Lalu saya terasa tiba-tiba bangun di tengah mimpi, iya, di dalam mimpi. Petunjuk besar bertuliskan 41km. "Satu kilometer lagi" teriakan dari dalam saya.
Saya dengan baju lari saya yang sudah lepek karna basah kering oleh keringat dan siraman air, kedua kaki saya yang seolah tidak mau berhenti walau sangat kelelahan mau meledak, nafas yang sesak bukan karena paru kelelahan, tapi karna air mata yang mulai menetes tumpah, lari dengan tersedu-sedu. Teriakan nama saya oleh smua orang, teriakan #kalahkankanker karena tulisan itu ada pada punggung kami. Iya, kami, karena saya tidak sendiri.
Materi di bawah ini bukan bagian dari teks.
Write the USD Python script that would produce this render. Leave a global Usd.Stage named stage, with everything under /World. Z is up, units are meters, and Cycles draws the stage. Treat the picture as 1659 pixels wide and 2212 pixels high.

Saya berlari bersama puluhan teman saya, yang mungkin memiliki perasaan sama dengan saya: ga percaya sampai disini. Dan saya juga merasakan energi dari (mungkin) para keluarga, para pejuang, para penyintas, arwah para mantan pejuang (yang semangatnya abadi), para malaikat, yang tidak smuanya ada di lokasi tapi semuanya paham bahwa ini bukan mimpi.
Kami finish bergandengan.
Lalu saya menangis untuk ego saya sendiri. Terasa campur aduk. Antara hina dan bahagia.
Saya bahkan merasa sangat dekat dengan Tuhan, karena betapa baiknya Dia terhadap saya yang begitu ga sempurnanya ke Dia, begitu hinanya saya yang dengan sombong merasa pantas diberi hidup, malah mengambil resiko membuang hidup saya dengan lari sejauh ini.
Tapi mungkin ini cara-Nya untuk ngasi tahu ke lingkungan saya, mereka, dan semua manusia, bahwa:
Kanker bisa dikalahkan.
Bersama.
Dan ini masih awal dari perilaku kami untuk ini.